Stinkers: Parker was such a let-down, especially given how great the Darwyn Cooke books have been, and how much I fondly remember the Mel Gibson version of the story, Payback. The Incredible Burt Wonderstone was one of the worst films I’ve seen in a long time. I hadn’t put Steve Carroll on my “I’m sure this film will irritate the hell out of me” list, and I actually bothered watching it. Big mistake. Paranoia was the least-sensible thriller I’ve seen in a long, long time. And I was heart-crushed by The Host. Not because I imagined that the creator of The Twilight Saga was going to hit it out of the park, but because I usually love seeing Saoirse Ronan in just about anything.

Films I’m looking forward to, but haven’t yet seen: Catching Fire, Fruitvale Station, Blue is the Warmest Colour, Gravity and 12 Years a Slave. I have especially high hopes for 12 Years, as I’m very fond of Steve McQueen’s work to date (I don’t know yet, but I sorta expect it to be my favourite for Best Picture just going on the strength of McQueen’s earlier work and the press the film has been getting).

For the last few years, I’ve felt like a lot of real story-telling risks are happening on television, rather than film. This year had some great television. I’ve said, for a few years now, that Breaking Bad is the best show on television, and the ending of the show this year did nothing to change my opinion there.
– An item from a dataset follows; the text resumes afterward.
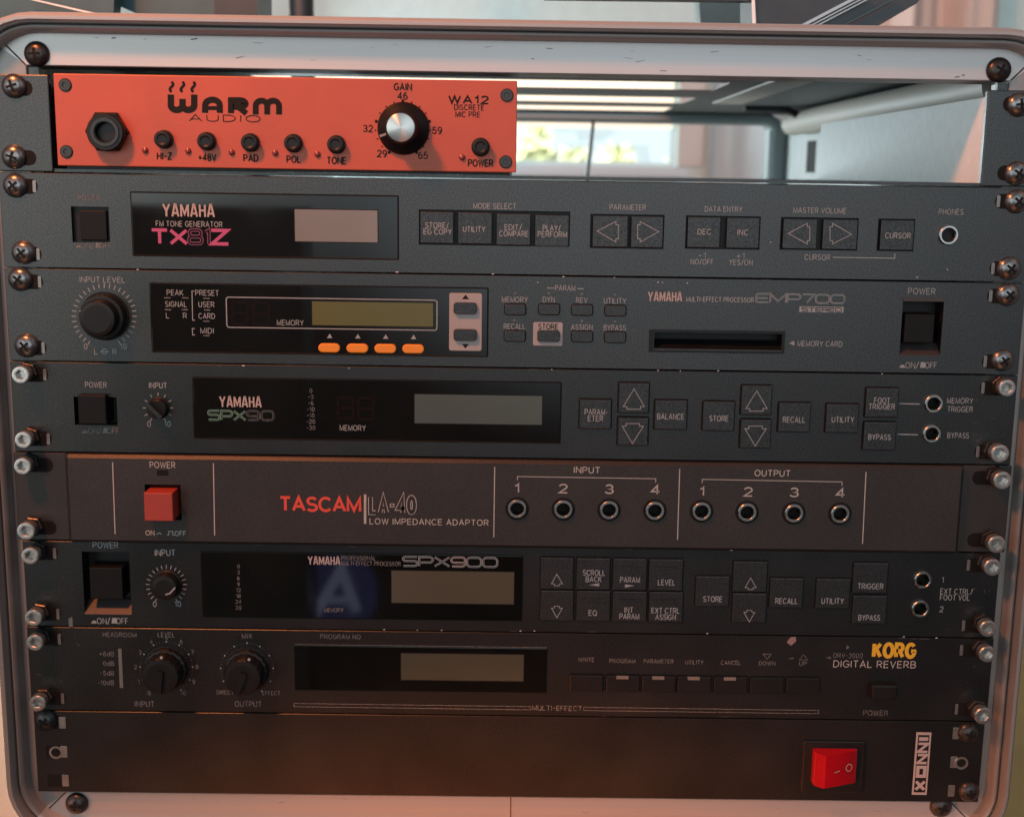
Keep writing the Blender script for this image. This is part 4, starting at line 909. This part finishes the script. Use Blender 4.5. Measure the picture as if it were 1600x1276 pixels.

My second-favourite series this year is Hannibal which was quite the surprise for me. I fully expected to hate it (and with Bryan Fuller at the helm, I fully expected it to be cancelled). I have an odd relationship with The Silence of the Lambs: I saw that film far too many times when it came out. I hated the book, Hannibal and refused to see the movie, but I liked Red Dragon (both book and movie — I’m less fond of Manhunter). And by the time of Hannibal Rising, I stopped caring. So I didn’t expect to get into the TV series, Hannibal. Especially given how little tolerance I have for gore. But, oh my god, it’s good. The unhealthy bromance between Hannibal and Will was captivating. And the sound design is fascinating. And in my opinion, this counts as the most hurty dialog on television in 2013: “I don’t feel like I dodged a bullet. I feel wounded.”

It also creeps me out that the show makes me so hungry.

Sure, I still watch Mad Men regularly, although this season was hard to love until the end. And Game of Thrones is very good, even though pseudo-historical fantasy isn’t really my thing. Two British series, Utopia and Black Mirror, were also great shows. It was a meh season of Doctor Who, and one show I was looking forward to, The Tomorrow People, I bailed on after two episodes. Man, it stank. The Blacklist has been a pleasant surprise, but the only other show I absolutely adore this season is American Horror Story: Coven. American Horror Story is about as wacky and non-sensical as you can get, but it totally gets under my skin and creeps me out in a way that I didn’t think I enjoyed. And I can’t stop watching it.